Projects / Interactive Demo
Orrery
A heliocentric solar-system console driven by high-accuracy ephemerides.
What it does
Orrery — codenamed HELIOS — is a 3D solar-system mission console for the browser. The Sun sits at the center, the planets march along their actual orbits, and a roster of moons, asteroids, and comets fills out the scene. Time runs continuously, and you can scrub it forward, backward, or jump to "now" to see the current geometry of the solar system at this very instant.
What you can do
Real ephemerides
Planet positions are driven by the high-accuracy Astronomy Engine library — not toy approximations.

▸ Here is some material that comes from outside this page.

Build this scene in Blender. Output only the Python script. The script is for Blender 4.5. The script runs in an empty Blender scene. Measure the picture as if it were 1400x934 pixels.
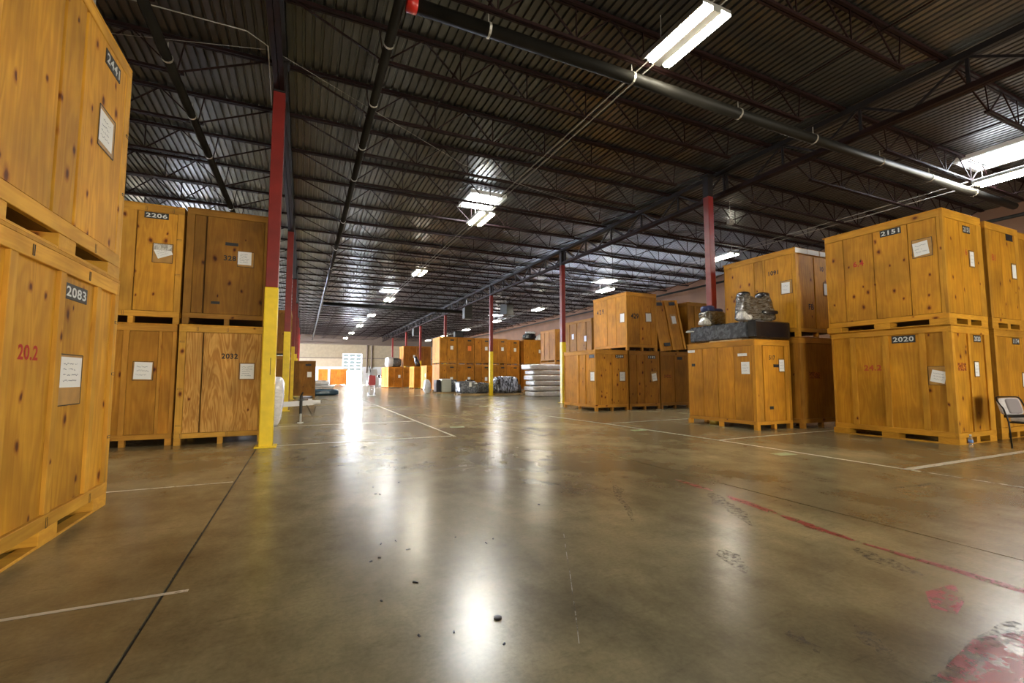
import bpy, bmesh, math, random
from mathutils import Vector, Matrix, noise

S = bpy.context.scene
COL = S.collection
R = math.radians
random.seed(7)

# ------------------------------------------------------------------ camera, world, sun, exposure
cam_d = bpy.data.cameras.new('camera')
cam = bpy.data.objects.new('camera', cam_d)
COL.objects.link(cam)
cam.location = (0, 0, 1.229)
cam.rotation_euler = (math.pi / 2 + 0.0755, 0, -0.4272)
cam_d.sensor_width = 36.0
cam_d.lens = 626.5 / 1400 * 36.0
cam_d.clip_end = 400
S.camera = cam

S.view_settings.view_transform = 'Standard'
S.view_settings.look = 'None'
S.view_settings.gamma = 1.0
S.view_settings.use_curve_mapping = False
S.view_settings.exposure = 0.76
S.cycles.use_denoising = True
S.cycles.max_bounces = 10
S.cycles.diffuse_bounces = 5
S.cycles.glossy_bounces = 4
S.cycles.sample_clamp_indirect = 20.0
S.cycles.use_light_tree = True

world = bpy.data.worlds.new('world')
S.world = world
world.use_nodes = True
bg = world.node_tree.nodes['Background']
bg.inputs[0].default_value = (0.78, 0.85, 1.0, 1)
bg.inputs[1].default_value = 60.0

world.cycles.sampling_method = 'NONE'   # the sky only reaches in through the far door

LIGHT = 125.0       # fluorescent tubes
SKYL = 52.0        # skylight panels
FRONTL = 22.0      # glow of added dock door panes behind the camera, in place of daylight
SIDEL = 125.0       # glow of added unseen panes in the left wall, in place of daylight

# ------------------------------------------------------------------ materials
def mat(name):
    m = bpy.data.materials.new(name)
    m.use_nodes = True
    nt = m.node_tree
    b = nt.nodes['Principled BSDF']
    return m, nt, b

def N(nt, typ, **kw):
    n = nt.nodes.new(typ)
    for k, v in kw.items():
        if isinstance(k, str) and hasattr(n, k):
            setattr(n, k, v)
    return n

def ramp(nt, stops, interp='LINEAR'):
    r = nt.nodes.new('ShaderNodeValToRGB')
    r.color_ramp.interpolation = interp
    els = r.color_ramp.elements
    while len(els) < len(stops):
        els.new(0.5)
    for e, (p, c) in zip(els, stops):
        e.position = p
        e.color = (c[0], c[1], c[2], 1) if hasattr(c, '__len__') else (c, c, c, 1)
    return r

def mix(nt, a, b, fac, mode='MIX'):
    n = nt.nodes.new('ShaderNodeMix')
    n.data_type = 'RGBA'
    n.blend_type = mode
    for sock, v in ((n.inputs[0], fac), (n.inputs[6], a), (n.inputs[7], b)):
        if hasattr(v, 'is_output'):
            nt.links.new(v, sock)
        elif hasattr(v, '__len__'):
            sock.default_value = (v[0], v[1], v[2], 1)
        else:
            sock.default_value = v
    return n.outputs[2]

def mathn(nt, op, a, b=None):
    n = nt.nodes.new('ShaderNodeMath')
    n.operation = op
    for i, v in enumerate((a, b)):
        if v is None:
            continue
        if hasattr(v, 'is_output'):
            nt.links.new(v, n.inputs[i])
        else:
            n.inputs[i].default_value = v
    return n.outputs[0]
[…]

What you see at a given UTC timestamp matches the real sky.
Body roster & telemetry
Browse a left-side roster of planets, moons, and minor bodies; tap any of them to focus the camera and read live telemetry on the right.
Time scrubbing
Play, pause, reverse, accelerate, decelerate, or jump to NOW. Watch a Mars year in seconds, or freeze time at a specific Julian Date.
Custom body insertion
Define your own asteroid, comet, or hypothetical world by classical Keplerian elements (a, e, i, Ω, ω, M₀) and watch it slot into the simulation.
Camera presets
Jump between curated viewpoints — top-down ecliptic, edge-on, or focused close-ups of any selected body.
Mission-console UI
Dark theme, monospace telemetry, scanlines, and corner crosshairs — less explorer-of-the-cosmos and more flight-controller-on-shift.
Why it exists
Orrery is a sister project to Orbits — same aesthetic, same Codex-assisted build pattern, different scale. Where Orbits zooms in to a single satellite around Earth, Orrery zooms out to the whole solar system and asks: where is everything right now, and where will it be tomorrow, next year, or a century from now?
Technology
Built with vanilla JavaScript, Three.js for WebGL rendering, and the Astronomy Engine library for high-accuracy planetary positions. Custom Keplerian propagation is used for user-defined bodies. Like Orbits, everything runs in the browser — no backend, no signup.